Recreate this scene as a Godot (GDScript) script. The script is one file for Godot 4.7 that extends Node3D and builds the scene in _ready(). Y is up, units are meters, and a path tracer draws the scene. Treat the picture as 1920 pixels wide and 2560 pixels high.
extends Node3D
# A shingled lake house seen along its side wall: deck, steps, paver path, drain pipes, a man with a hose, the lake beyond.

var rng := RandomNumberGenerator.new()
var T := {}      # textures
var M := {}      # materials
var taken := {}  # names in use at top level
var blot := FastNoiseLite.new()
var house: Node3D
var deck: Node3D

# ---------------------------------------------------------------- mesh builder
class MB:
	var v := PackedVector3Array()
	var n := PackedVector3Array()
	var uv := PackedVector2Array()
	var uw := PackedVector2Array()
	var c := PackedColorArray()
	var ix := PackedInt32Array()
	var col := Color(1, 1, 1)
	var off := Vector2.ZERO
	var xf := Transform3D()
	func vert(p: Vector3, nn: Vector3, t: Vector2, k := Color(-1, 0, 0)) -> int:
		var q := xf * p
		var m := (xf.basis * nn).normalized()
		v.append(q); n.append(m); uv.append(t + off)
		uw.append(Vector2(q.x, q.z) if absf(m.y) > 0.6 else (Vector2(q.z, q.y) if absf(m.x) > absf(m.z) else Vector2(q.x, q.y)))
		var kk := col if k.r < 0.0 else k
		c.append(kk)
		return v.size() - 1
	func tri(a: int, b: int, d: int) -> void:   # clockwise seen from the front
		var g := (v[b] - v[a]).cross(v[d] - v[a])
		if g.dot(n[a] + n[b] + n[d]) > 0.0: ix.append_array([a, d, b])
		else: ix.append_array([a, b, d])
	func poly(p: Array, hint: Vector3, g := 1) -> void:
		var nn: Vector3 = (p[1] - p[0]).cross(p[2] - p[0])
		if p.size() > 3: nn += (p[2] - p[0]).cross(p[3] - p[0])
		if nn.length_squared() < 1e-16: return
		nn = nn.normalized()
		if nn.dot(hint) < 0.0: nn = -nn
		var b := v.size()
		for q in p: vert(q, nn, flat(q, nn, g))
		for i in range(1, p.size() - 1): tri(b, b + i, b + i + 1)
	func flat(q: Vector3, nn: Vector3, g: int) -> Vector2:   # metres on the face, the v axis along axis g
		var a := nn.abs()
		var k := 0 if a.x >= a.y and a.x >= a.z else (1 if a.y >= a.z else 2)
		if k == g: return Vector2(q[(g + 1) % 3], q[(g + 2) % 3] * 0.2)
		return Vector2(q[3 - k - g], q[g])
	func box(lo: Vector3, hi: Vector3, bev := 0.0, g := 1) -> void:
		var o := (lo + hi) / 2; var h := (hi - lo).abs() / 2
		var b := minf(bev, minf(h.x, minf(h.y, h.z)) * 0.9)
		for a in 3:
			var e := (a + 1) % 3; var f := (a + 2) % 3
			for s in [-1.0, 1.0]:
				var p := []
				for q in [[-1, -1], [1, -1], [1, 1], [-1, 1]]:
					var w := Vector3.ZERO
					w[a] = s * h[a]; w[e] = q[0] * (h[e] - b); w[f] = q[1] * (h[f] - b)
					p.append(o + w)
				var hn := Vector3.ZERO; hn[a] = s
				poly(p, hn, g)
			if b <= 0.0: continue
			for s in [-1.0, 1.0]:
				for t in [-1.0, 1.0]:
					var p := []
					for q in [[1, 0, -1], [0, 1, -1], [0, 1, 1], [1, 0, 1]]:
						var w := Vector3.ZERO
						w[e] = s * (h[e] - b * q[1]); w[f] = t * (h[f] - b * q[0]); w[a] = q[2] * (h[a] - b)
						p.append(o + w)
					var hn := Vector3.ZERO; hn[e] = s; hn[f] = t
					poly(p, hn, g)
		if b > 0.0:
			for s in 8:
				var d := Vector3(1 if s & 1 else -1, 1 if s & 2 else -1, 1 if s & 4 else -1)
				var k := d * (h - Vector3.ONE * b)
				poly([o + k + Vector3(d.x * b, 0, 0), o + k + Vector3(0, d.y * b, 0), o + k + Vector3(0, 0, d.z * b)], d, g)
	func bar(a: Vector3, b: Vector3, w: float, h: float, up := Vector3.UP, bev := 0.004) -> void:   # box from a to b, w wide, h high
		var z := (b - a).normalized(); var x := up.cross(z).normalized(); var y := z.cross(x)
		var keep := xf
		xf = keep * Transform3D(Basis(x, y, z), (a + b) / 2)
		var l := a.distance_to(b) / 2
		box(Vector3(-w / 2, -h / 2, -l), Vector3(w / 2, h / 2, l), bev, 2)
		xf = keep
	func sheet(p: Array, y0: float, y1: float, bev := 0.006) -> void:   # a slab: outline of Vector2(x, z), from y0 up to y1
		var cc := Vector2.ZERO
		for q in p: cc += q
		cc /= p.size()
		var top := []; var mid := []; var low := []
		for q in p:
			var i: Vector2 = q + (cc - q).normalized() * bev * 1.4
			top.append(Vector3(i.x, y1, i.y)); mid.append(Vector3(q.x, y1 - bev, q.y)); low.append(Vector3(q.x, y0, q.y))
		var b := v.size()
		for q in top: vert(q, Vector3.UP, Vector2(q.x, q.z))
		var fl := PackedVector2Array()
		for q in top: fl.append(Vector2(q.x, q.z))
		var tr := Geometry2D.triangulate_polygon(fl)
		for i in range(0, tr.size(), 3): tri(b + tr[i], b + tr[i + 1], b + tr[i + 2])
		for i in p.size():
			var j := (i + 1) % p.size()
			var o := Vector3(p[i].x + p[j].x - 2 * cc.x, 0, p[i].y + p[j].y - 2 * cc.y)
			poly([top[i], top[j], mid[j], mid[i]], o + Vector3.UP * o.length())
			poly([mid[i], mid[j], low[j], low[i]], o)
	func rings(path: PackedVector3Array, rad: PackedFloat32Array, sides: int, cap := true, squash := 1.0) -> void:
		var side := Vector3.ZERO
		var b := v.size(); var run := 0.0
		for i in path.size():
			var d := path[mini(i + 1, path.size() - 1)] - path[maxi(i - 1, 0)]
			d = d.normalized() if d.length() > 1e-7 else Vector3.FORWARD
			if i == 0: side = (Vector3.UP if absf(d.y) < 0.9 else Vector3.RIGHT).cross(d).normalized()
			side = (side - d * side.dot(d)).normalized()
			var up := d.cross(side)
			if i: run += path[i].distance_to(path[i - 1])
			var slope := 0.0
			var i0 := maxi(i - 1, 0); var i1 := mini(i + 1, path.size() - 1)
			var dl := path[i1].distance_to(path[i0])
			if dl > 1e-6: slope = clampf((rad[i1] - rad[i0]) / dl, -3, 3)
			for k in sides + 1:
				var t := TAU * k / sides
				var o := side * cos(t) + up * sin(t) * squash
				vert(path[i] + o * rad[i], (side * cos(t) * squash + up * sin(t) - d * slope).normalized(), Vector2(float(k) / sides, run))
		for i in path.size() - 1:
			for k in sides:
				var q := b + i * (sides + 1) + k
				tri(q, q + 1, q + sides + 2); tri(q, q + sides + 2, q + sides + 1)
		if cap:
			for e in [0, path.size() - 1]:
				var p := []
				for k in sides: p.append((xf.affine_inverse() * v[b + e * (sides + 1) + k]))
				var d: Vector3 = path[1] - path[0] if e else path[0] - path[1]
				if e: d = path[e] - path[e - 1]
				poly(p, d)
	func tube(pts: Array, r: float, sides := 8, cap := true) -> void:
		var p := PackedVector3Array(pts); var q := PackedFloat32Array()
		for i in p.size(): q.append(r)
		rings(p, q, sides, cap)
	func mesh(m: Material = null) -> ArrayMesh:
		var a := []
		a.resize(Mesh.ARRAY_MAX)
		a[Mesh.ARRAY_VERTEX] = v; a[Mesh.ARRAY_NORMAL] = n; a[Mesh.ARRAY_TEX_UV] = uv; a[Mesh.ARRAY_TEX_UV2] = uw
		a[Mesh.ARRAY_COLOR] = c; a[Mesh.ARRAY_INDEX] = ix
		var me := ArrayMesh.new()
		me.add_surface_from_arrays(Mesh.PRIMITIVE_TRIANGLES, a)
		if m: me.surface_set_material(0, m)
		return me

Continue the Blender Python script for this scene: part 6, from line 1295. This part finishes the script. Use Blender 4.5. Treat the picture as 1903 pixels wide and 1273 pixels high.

+--

Objective —
Produce the lines from the top of the listing through the "var deck: Node3D" line exactly as they appear, with no additional output.

Exercise solution —
Recreate this scene as a Godot (GDScript) script. The script is one file for Godot 4.7 that extends Node3D and builds the scene in _ready(). Y is up, units are meters, and a path tracer draws the scene. Treat the picture as 1920 pixels wide and 2560 pixels high.
extends Node3D
# A shingled lake house seen along its side wall: deck, steps, paver path, drain pipes, a man with a hose, the lake beyond.

var rng := RandomNumberGenerator.new()
var T := {}      # textures
var M := {}      # materials
var taken := {}  # names in use at top level
var blot := FastNoiseLite.new()
var house: Node3D
var deck: Node3D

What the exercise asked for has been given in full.